Does imagination prove true on the stage?
As I read Elizabeth Hand's novel in which high schoolers put on Shakespeare's Twelfth Night, I continuously asked myself if imagination did prove true on the stage. Or is the stage just a more tangible bit of imagination, one that doesn't really ever connect with solid, real things.
"Prove true imagination, oh prove true!" is Viola's beginning belief that her brother may be alive in Twelfth Night. And she is wondering if what she is thinking could possibly be true. Could possibly come true. This line hooked me the first time I saw the modern movie version of the play. It has continued to inspire my writing, balanced somewhere next to, on top of, or under the largest window into my imagination. It begs us to ask the question, "What if imagination did prove true?"

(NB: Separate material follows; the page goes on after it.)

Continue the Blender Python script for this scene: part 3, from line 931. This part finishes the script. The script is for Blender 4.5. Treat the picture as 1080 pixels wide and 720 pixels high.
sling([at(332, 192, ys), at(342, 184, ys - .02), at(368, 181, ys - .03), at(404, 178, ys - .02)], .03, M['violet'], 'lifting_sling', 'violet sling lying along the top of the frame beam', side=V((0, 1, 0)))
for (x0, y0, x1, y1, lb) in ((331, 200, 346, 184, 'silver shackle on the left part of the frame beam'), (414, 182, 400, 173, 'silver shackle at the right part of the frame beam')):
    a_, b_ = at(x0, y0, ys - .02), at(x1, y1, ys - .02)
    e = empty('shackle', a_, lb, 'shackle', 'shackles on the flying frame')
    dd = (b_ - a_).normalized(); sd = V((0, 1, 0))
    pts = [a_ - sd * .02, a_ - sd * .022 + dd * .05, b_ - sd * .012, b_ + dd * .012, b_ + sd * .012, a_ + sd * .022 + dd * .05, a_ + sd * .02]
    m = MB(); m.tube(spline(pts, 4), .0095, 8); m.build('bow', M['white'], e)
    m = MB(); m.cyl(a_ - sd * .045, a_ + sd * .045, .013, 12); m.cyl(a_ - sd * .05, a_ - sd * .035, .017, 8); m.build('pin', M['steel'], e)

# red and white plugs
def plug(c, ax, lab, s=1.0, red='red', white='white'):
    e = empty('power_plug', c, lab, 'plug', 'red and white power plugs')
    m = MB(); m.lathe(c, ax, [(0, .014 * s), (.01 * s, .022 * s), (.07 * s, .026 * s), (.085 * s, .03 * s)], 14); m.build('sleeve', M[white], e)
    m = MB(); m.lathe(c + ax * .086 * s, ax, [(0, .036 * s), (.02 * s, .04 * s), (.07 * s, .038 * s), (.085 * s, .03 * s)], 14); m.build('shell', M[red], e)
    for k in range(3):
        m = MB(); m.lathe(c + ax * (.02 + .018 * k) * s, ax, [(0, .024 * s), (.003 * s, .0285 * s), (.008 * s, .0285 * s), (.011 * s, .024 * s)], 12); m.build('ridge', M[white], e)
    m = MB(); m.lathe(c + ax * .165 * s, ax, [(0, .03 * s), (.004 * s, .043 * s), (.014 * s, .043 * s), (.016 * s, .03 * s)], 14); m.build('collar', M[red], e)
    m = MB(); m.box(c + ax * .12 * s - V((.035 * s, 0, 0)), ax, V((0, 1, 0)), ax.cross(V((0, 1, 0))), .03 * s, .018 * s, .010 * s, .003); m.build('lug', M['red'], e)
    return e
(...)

Hand's novel is short and the ending skips across time, seeming like a simple summary of life events much of the time. But she does find solid ground in the little theater that Rogan and Maddy find in the attic. The theater is one step into the world of imagination, yet it sits behind a wall in the attic. It was found be accident when a piece of the wall fell down. A classic portal into that next, more understanding, yet elusive of worlds.
It is the love of the stage that is the central theme in Illyria. A love of that imagined place that turns back time, builds bridges, allows for escape, generates and sustains love, and lets us not be cynical of our hope, faith, and belief in things we cannot see, things we cannot hear, things that we can only feel. Places we must use our minds to visit.